Chip development is also moving toward greater use of qualified IP as process costs rise and product cycles shorten. Companies are less willing to design every supporting block internally unless it provides clear differentiation. That has increased demand for silicon-proven IP and supplier ecosystems that reduce integration risk.
The mixed-signal portion of that market carries particular weight because analogue IP is less portable than digital IP. Layout, noise sensitivity, device matching, process variation, and packaging conditions can all influence performance. A PLL that performs well in isolation still has to function in the electrical environment created by regulators, converters, digital switching, and sensor interfaces around it.
In-situ monitoring adds a further layer to the portfolio.

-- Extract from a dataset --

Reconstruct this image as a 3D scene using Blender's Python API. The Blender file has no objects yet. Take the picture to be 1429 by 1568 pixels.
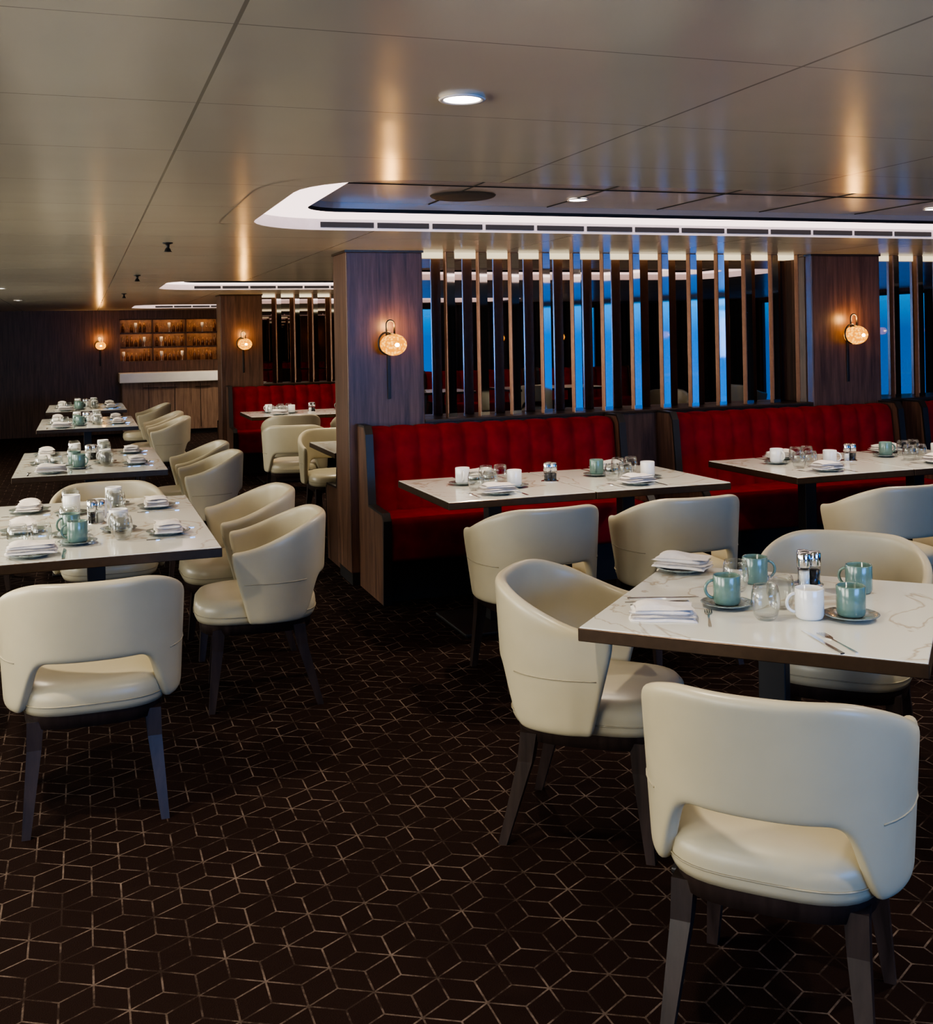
import bpy, bmesh, math, random
from mathutils import Vector, Matrix
random.seed(7)
S = bpy.context.scene
try: S.view_settings.look = 'AgX - Medium High Contrast'
except Exception: pass
COL = S.collection
CEIL = 2.145
H = 0.75

# ------------------------------------------------------------------ materials
def new_mat(name):
    m = bpy.data.materials.new(name); m.use_nodes = True
    nt = m.node_tree; b = nt.nodes["Principled BSDF"]
    return m, nt, b
def simple(name, col, rough=0.5, metal=0.0, spec=0.5, noise=0.0, nscale=30, bump=0.0, emis=None, es=0, coat=0, sheen=0, trans=0):
    m, nt, b = new_mat(name)
    b.inputs["Base Color"].default_value = (*col, 1)
    b.inputs["Roughness"].default_value = rough
    b.inputs["Metallic"].default_value = metal
    b.inputs["Specular IOR Level"].default_value = spec
    b.inputs["Coat Weight"].default_value = coat
    b.inputs["Sheen Weight"].default_value = sheen
    if sheen: b.inputs["Sheen Tint"].default_value = (1, .1, .1, 1)
    b.inputs["Transmission Weight"].default_value = trans
    if emis:
        b.inputs["Emission Color"].default_value = (*emis, 1)
        b.inputs["Emission Strength"].default_value = es
    if noise or bump:
        tc = nt.nodes.new("ShaderNodeTexCoord")
        n = nt.nodes.new("ShaderNodeTexNoise"); n.inputs["Scale"].default_value = nscale; n.inputs["Detail"].default_value = 4
        nt.links.new(tc.outputs["Object"], n.inputs["Vector"])
        if noise:
            r = nt.nodes.new("ShaderNodeValToRGB")
            r.color_ramp.elements[0].position = .3; r.color_ramp.elements[1].position = .7
            r.color_ramp.elements[0].color = (*[c*(1-noise) for c in col], 1)
            r.color_ramp.elements[1].color = (*[min(1, c*(1+noise)) for c in col], 1)
            nt.links.new(n.outputs["Fac"], r.inputs["Fac"]); nt.links.new(r.outputs["Color"], b.inputs["Base Color"])
        if bump:
            bp = nt.nodes.new("ShaderNodeBump"); bp.inputs["Strength"].default_value = bump; bp.inputs["Distance"].default_value = .01
            nt.links.new(n.outputs["Fac"], bp.inputs["Height"]); nt.links.new(bp.outputs["Normal"], b.inputs["Normal"])
    return m
def wood(name, c1, c2, rough=.35, sc=(14, 14, .9)):
    m, nt, b = new_mat(name)
    tc = nt.nodes.new("ShaderNodeTexCoord"); mp = nt.nodes.new("ShaderNodeMapping")
    mp.inputs["Scale"].default_value = sc
    n = nt.nodes.new("ShaderNodeTexNoise"); n.inputs["Scale"].default_value = 2.2; n.inputs["Detail"].default_value = 8; n.inputs["Roughness"].default_value = .65; n.inputs["Distortion"].default_value = .4
    r = nt.nodes.new("ShaderNodeValToRGB")
    r.color_ramp.elements[0].position = .32; r.color_ramp.elements[1].position = .68
    r.color_ramp.elements[0].color = (*c1, 1); r.color_ramp.elements[1].color = (*c2, 1)
    nt.links.new(tc.outputs["Object"], mp.inputs["Vector"]); nt.links.new(mp.outputs[0], n.inputs["Vector"])
    nt.links.new(n.outputs["Fac"], r.inputs["Fac"]); nt.links.new(r.outputs["Color"], b.inputs["Base Color"])
    b.inputs["Roughness"].default_value = rough
    return m
def emis(name, col, st):
    m = bpy.data.materials.new(name); m.use_nodes = True
    nt = m.node_tree; nt.nodes.clear()
    o = nt.nodes.new("ShaderNodeOutputMaterial"); e = nt.nodes.new("ShaderNodeEmission")
    e.inputs[0].default_value = (*col, 1); e.inputs[1].default_value = st
    nt.links.new(e.outputs[0], o.inputs[0]); return m

M = {}
M['wood'] = wood("walnut_veneer", (.05, .026, .017), (.17, .09, .058), .38)
M['woodh'] = wood("walnut_cabinet", (.13, .075, .05), (.32, .20, .135), .38)
M['legwood'] = wood("dark_stained_leg", (.018, .012, .011), (.045, .03, .026), .35)
M['leather'] = simple("cream_leather", (.47, .42, .295), .34, noise=.04, nscale=9, bump=.06, spec=.5)
M['seam'] = simple("leather_seam", (.33, .29, .20), .5, noise=.05)
M['velvet'] = simple("red_velvet", (.20, .006, .013), .8, sheen=.15, noise=.25, nscale=10, spec=.12)
M['black'] = simple("black_base", (.012, .011, .011), .45, noise=.1)
M['bronze'] = simple("dark_bronze_edge", (.08, .052, .034), .35, metal=.7, noise=.1)
M['steel'] = simple("polished_steel", (.75, .75, .76), .12, metal=1, noise=.03)
M['white'] = simple("white_ceramic", (.80, .80, .78), .18, coat=.5, noise=.02)
M['green'] = simple("celadon_ceramic", (.13, .22, .19), .2, coat=.6, noise=.12, nscale=40)
M['plate'] = simple("grey_green_plate", (.18, .22, .21), .22, coat=.5, noise=.4, nscale=60)
M['linen'] = simple("linen_napkin", (.74, .69, .65), .8, bump=.3, nscale=60, noise=.04)
M['slatmirror'] = simple("polished_slat_mirror", (.85, .84, .82), .03, metal=1, noise=.01)
M['mirror'] = simple("tinted_mirror", (.52, .46, .44), .01, metal=1, noise=.01)
M['copper'] = simple("copper_slat_side", (.30, .165, .105), .3, metal=.5, noise=.1)
M['cove'] = emis("led_cove_diffuser", (1, .77, .73), 2.6)
M['strip'] = emis("led_strip", (1, .84, .55), 1.3)
M['lamp'] = emis("downlight_lens", (1, .93, .8), 14)
M['trimwhite'] = simple("painted_white_trim", (.85, .78, .75), .4, noise=.03)
M['slot'] = simple("dark_slot", (.01, .01, .01), .6, noise=.1)
M['groove'] = simple("ceiling_groove", (.22, .2, .17), .5, noise=.1)
M['innerceil'] = simple("coffer_ceiling", (.50, .43, .40), .2, spec=1.0, noise=.06, nscale=2)
M['grille'] = simple("speaker_grille", (.05, .042, .038), .6, noise=.2, nscale=200)
M['curtain'] = simple("dark_drape", (.014, .013, .016), .85, noise=.3)
M['darkwall'] = simple("dark_wall_paint", (.06, .045, .038), .6, noise=.1, nscale=4)
M['warm'] = emis("warm_shelf_led", (1, .55, .24), 30)
M['nicheback'] = simple("amber_niche_panel", (.42, .24, .13), .35, noise=.35, nscale=9)
M['stone'] = simple("white_counter_stone", (.85, .82, .76), .2, noise=.05, nscale=5)
M['amberb'] = simple("amber_bottle", (.16, .075, .03), .12, noise=.6, nscale=25, spec=.8)

def glass_mat():
    m = bpy.data.materials.new("clear_glass"); m.use_nodes = True
    nt = m.node_tree; nt.nodes.clear()
    o = nt.nodes.new("ShaderNodeOutputMaterial"); t = nt.nodes.new("ShaderNodeBsdfTransparent"); g = nt.nodes.new("ShaderNodeBsdfGlossy")
    g.inputs["Roughness"].default_value = .03; t.inputs[0].default_value = (.96, .975, .975, 1)
    lw = nt.nodes.new("ShaderNodeLayerWeight"); lw.inputs[0].default_value = .22
    mx = nt.nodes.new("ShaderNodeMixShader")
    nt.links.new(lw.outputs["Facing"], mx.inputs[0]); nt.links.new(t.outputs[0], mx.inputs[1]); nt.links.new(g.outputs[0], mx.inputs[2])
    nt.links.new(mx.outputs[0], o.inputs[0]); return m
M['glass'] = glass_mat()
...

Timing monitors and related observability IP are becoming more valuable as SoCs are deployed in safety-related, high-reliability, and long-lifecycle systems. Automotive, industrial, and data-processing devices increasingly need to monitor operating conditions, detect degradation, and support functional safety or predictive-maintenance strategies.
Audio sits within the same integration pattern. Voice interfaces, low-power wake-word detection, industrial acoustic sensing, and consumer audio systems depend on carefully managed analogue and mixed-signal design. Combining audio converters, amplifiers, voice activity detection, low-power clocking, and power IP gives SoC developers a clearer route to always-on functions without inflating power budgets.
The partnership points to a more modular SoC supply chain in which design teams select coherent IP clusters rather than isolated blocks. As semiconductor development becomes more expensive, reliable mixed-signal subsystem assembly from proven IP is becoming a competitive factor across industrial, automotive, IoT, and computing markets.